The court sentenced movant to a term of imprisonment of 200 months. CR Doc. 54. Movant appealed. CR Doc. 56. His sentence was affirmed. United States v. Harris, 810 Fed.Appx. 344 (5th Cir. 2020) .
II.
Grounds of the Motion
Movant asserts three grounds in support of his motion, worded as follows:
GROUND ONE: The application of the two-level firearm enhancement Doc. 1 at PageID 4.
The “Doc.___” reference is to the number of the item on the docket in this civil action,
The “PageID___” reference is to the page number assigned by the court's electronic filing system and is used because the typewritten page numbers on the form used by movant are not the actual page numbers and also because movant has attached additional pages to the form.
GROUND TWO: Career offender enhancement Id. at PageID 5.
GROUND THREE: Ineffective assistance of counsel Id. at PageID 6.
III
Standards of Review
After conviction and exhaustion, or waiver, of any right to appeal, courts are entitled to presume that a defendant stands fairly and finally convicted. United States v. Frady, 456 U.S. 152, 164-165 (1982); United States V. Shaid, 937 F.2d 228, 23132 (5th Cir. 1991) . A defendant can challenge his conviction or sentence after it is presumed final on issues of constitutional or jurisdictional magnitude only, and may not raise an issue for the first time on collateral review without showing both "cause" for his procedural default and "actual prejudice" resulting from the errors. Shaid, 937 F.2d at 232.
Section 2255 does not offer recourse to all who suffer trial errors. It is reserved for transgressions of constitutional rights and other narrow injuries that could not have been raised on direct appeal and would, if condoned, result in a complete miscarriage of justice. United States v. Capua, 656 F.2d 1033, 1037 (5th Cir. Unit A Sept. 1981). In other words, a writ of habeas corpus will not be allowed to do service for an appeal. Davis v. United States, 417 U.S. 333, 345 (1974); United States v. Placente, 81 F.3d 555, 558 (5th Cir. 1996) . Further, if issues “are raised and considered on direct appeal, a defendant is thereafter precluded from urging the same issues in a later collateral attack." Moore v. United States, 598 F.2d 439, 441 (5th Cir. 1979) (citing Buckelew v. United States, 575 F.2d 515, 517-18 (5th Cir. 1978)).

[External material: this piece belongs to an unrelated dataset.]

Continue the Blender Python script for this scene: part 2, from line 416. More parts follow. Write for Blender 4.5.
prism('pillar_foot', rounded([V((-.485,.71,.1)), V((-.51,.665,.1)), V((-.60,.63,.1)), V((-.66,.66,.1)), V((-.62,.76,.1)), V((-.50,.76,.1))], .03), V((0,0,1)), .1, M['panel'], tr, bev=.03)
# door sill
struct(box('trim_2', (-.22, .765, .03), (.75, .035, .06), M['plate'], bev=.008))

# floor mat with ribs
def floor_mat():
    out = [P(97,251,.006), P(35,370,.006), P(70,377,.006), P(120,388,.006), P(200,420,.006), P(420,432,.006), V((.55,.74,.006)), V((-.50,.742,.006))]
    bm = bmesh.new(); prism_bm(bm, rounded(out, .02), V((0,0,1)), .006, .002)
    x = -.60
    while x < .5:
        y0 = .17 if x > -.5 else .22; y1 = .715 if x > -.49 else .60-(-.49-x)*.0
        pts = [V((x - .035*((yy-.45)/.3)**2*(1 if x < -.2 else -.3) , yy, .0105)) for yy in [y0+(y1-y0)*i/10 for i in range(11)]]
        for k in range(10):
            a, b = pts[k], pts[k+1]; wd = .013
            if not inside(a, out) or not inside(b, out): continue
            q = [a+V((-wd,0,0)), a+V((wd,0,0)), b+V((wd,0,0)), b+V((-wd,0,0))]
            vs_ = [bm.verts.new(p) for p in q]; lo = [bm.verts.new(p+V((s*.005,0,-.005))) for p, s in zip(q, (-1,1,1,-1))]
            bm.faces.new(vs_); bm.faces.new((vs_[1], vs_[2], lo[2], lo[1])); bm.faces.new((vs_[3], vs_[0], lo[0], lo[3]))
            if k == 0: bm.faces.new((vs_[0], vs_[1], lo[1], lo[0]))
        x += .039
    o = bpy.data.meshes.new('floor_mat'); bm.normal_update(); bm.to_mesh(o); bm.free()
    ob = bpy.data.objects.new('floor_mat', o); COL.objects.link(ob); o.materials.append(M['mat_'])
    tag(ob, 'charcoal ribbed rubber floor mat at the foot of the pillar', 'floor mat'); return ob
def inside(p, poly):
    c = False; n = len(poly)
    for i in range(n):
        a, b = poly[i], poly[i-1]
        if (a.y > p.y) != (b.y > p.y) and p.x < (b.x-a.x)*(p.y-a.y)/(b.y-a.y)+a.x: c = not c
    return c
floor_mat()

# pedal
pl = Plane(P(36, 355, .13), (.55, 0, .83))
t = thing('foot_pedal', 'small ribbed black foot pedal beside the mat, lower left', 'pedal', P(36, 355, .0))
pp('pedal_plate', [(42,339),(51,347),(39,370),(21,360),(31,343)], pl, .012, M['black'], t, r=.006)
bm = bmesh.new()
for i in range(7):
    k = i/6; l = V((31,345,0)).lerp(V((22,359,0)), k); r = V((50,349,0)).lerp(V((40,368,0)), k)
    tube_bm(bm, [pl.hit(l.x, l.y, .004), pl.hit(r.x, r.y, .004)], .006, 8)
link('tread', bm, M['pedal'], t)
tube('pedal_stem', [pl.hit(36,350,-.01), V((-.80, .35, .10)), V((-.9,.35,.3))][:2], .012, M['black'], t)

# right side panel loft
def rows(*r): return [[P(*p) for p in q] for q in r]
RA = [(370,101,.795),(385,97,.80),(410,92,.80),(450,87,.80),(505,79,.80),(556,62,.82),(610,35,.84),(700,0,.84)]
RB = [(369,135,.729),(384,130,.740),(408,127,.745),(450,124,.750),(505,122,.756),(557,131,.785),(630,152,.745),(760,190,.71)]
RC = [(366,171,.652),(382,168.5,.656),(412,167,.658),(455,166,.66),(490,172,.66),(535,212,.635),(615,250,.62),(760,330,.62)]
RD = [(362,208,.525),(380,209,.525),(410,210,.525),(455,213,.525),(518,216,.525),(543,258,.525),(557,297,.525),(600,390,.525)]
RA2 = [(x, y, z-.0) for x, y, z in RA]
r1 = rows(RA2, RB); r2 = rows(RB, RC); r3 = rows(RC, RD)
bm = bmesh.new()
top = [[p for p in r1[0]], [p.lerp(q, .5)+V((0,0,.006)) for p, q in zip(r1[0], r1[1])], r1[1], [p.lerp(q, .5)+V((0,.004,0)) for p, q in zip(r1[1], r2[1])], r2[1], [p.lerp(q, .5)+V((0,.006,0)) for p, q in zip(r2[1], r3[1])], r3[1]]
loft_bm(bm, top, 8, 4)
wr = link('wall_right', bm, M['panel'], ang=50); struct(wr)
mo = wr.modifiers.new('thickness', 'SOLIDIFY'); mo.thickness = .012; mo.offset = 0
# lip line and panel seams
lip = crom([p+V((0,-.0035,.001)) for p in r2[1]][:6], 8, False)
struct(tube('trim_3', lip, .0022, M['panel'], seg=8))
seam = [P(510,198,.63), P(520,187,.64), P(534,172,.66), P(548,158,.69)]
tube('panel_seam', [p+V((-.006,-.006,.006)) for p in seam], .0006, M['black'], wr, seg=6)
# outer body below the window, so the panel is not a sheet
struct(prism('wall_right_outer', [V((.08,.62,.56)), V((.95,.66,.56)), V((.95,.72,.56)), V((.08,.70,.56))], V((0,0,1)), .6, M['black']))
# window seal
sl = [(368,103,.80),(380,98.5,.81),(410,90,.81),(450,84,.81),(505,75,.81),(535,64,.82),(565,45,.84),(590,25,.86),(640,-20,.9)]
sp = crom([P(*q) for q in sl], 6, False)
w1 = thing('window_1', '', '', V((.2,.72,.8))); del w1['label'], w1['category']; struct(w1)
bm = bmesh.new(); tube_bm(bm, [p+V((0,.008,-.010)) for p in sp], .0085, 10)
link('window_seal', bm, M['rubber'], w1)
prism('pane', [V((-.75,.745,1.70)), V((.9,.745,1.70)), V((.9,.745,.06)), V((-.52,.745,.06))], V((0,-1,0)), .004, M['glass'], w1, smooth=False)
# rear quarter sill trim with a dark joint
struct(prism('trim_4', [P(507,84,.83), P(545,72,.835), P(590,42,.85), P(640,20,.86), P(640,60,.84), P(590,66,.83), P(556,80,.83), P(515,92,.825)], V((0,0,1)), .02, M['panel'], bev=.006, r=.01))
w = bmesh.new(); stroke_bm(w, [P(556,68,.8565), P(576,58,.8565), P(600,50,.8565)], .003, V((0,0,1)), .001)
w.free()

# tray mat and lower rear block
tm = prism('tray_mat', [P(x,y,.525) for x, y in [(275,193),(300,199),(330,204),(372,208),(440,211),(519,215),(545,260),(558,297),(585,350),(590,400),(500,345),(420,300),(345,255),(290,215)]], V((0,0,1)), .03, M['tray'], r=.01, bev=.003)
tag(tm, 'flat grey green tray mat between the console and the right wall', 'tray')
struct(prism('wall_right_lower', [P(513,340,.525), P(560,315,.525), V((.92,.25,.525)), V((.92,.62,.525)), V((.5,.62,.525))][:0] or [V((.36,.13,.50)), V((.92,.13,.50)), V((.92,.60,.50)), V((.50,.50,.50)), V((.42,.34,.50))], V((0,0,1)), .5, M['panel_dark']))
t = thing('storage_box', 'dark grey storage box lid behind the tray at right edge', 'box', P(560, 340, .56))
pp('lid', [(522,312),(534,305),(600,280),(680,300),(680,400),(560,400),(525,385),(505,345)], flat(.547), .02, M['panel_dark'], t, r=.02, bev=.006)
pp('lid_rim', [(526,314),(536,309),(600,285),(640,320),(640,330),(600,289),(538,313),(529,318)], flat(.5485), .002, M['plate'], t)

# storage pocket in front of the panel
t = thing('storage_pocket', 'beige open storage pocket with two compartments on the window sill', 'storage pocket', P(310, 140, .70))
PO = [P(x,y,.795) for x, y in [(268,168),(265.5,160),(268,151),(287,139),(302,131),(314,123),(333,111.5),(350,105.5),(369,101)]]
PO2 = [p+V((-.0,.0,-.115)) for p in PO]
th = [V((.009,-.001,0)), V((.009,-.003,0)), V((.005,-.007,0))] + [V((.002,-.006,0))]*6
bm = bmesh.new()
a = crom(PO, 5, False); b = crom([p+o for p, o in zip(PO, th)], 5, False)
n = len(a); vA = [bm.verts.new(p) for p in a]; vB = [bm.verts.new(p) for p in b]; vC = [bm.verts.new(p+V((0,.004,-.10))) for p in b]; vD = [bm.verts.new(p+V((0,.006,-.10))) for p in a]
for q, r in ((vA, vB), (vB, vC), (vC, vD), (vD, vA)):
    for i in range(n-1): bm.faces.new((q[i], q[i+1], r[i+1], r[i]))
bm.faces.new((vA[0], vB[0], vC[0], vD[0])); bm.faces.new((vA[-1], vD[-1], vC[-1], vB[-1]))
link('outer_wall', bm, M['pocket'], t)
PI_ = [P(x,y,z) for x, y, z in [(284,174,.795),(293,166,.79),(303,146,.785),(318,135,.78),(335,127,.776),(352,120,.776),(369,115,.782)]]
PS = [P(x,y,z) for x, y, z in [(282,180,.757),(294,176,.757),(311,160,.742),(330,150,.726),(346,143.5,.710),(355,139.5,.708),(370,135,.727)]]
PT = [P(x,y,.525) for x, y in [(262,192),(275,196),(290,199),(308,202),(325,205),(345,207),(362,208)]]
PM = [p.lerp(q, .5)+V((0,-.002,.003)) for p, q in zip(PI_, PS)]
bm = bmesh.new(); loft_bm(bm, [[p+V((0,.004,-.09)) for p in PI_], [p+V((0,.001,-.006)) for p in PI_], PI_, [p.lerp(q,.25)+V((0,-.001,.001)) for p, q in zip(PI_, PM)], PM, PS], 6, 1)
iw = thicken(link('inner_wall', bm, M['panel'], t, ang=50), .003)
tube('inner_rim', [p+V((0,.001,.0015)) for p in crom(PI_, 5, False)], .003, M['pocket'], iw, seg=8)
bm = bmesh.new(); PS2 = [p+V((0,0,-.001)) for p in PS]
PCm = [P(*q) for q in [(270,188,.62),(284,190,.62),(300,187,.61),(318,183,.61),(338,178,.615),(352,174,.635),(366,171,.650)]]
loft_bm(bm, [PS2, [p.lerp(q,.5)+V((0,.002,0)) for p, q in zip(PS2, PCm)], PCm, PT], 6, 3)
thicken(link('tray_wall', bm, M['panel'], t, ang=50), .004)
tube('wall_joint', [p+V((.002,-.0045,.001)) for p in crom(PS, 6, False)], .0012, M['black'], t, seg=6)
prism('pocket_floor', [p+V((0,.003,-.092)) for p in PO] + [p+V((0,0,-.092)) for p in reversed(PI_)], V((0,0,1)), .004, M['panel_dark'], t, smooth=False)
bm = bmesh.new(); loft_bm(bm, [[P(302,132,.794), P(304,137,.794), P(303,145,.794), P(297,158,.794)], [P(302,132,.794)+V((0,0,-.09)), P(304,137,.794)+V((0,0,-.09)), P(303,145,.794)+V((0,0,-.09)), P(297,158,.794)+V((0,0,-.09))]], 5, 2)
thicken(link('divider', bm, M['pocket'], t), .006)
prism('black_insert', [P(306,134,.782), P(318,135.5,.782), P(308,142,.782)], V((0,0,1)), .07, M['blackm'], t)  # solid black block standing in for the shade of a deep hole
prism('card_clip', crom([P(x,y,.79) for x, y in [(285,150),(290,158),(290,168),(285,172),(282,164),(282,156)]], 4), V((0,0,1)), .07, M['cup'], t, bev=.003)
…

B. Ineffective Assistance of Counsel Claims
To prevail on an ineffective assistance of counsel claim, movant must show that (1) counsel's performance fell below an objective standard of reasonableness and (2) there is a reasonable probability that, but for counsel's unprofessional errors, the result of the proceedings would have been different. Strickland v. Washington, 466 U.S. 668, 687 (1984); see also Missouri v. Frye, 566 U.S. 133, 147 (2012). "[A] court need not determine whether counsel's performance was deficient before examining the prejudice suffered by the defendant as a result of the alleged deficiencies." Strickland, 466 U.S. at 697; see also United States v. Stewart, 207 F.3d 750, 751 (5th Cir. 2000) . "The likelihood of a different result must be substantial, not just conceivable," Harrington v. Richter, 562 U.S. 86, 112 (2011), and a movant must prove that counsel's errors "so . undermined the proper functioning of the adversarial process that the trial cannot be relied on as having produced a just result." Cullen v. Pinholster, 563 U.S. 170, 189 (2011) (quoting Strickland, 466 U.S. at 686). Judicial scrutiny of this type of claim must be highly deferential and the defendant must overcome a strong presumption that his counsel's conduct falls within the wide range of reasonable professional assistance. Strickland, 466 U.S. at 689. Simply making conclusory allegations of deficient performance and prejudice is not sufficient to meet the Strickland test. Miller v. Johnson, 200 F.3d 274, 282 (5th Cir. 2000) .
IV.
Analysis
In support of his first ground, movant argues that he should not have received a two-level enhancement for possession of firearms. Doc. 1 at PagelD 14-16. This ground was raised on appeal and cannot be raised here. United States v. Kalish, 780 F.2d 506, 508 (Sth Cir. 1986); Moore, 598 F.2d at 441.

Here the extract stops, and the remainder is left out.